Não sendo este o contexto apropriado para analisar, com o devido cuidado, cada um dos argumentos avançados para justificar as diferentes decisões proferidas nesta matéria, gostaria, no entanto, de referir duas notas.
Em primeiro lugar, é relevante salientar que o problema do desequilíbrio negocial gerado pela crise económico-financeira de 2008 nos contratos de swap é apenas uma face presentemente mais visível do potencial de perturbação a que estão expostos todos os instrumentos financeiros derivados; este é um aspeto da maior relevância quando se assiste a uma crescente generalização do recurso aos derivados financeiros em setores a eles tradicionalmente alheios e com parceiros pouco familiarizados com a sua lógica própria.
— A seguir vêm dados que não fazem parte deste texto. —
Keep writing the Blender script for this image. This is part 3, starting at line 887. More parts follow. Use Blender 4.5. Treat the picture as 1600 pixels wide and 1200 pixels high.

Daí que se encontre uma base alargada de consenso quanto ao facto de ser no respeito dos deveres especiais de informação que vinculam os intermediários financeiros que deve assentar o primeiro controlo do ordenamento jurídico quanto à validade do derivado (foi, aliás, esta a base onde assentou a decisão do Supremo Tribunal Alemão de 22 de março de 2011, que condenou a instituição bancária ao pagamento de indemnização por violação dos deveres de informação em contrato de swap de taxas de juro).
Em segundo lugar, o facto de não se negar validade aos contratos de swap nos quais não é possível associar a finalidade de cobertura de risco a operações financeiras ou a carteiras de ativos ou passivos específicos não significa, conforme assinalou a Juíza Conselheira Doutora Maria Clara Sottomayor no seu voto de vencida no acórdão de 26 de janeiro deste ano, admitir que estes contratos sejam imunes aos princípios e normas que regulam o direito dos contratos, nomeadamente o regime das cláusulas contratuais gerais, a proibição da usura, a não contrariedade à ordem pública e a alteração superveniente das circunstâncias. Caberá ao julgador avaliar do preenchimento dos pressupostos e requisitos de cada um destes institutos perante o caso concreto e retirar daí as consequências devidas.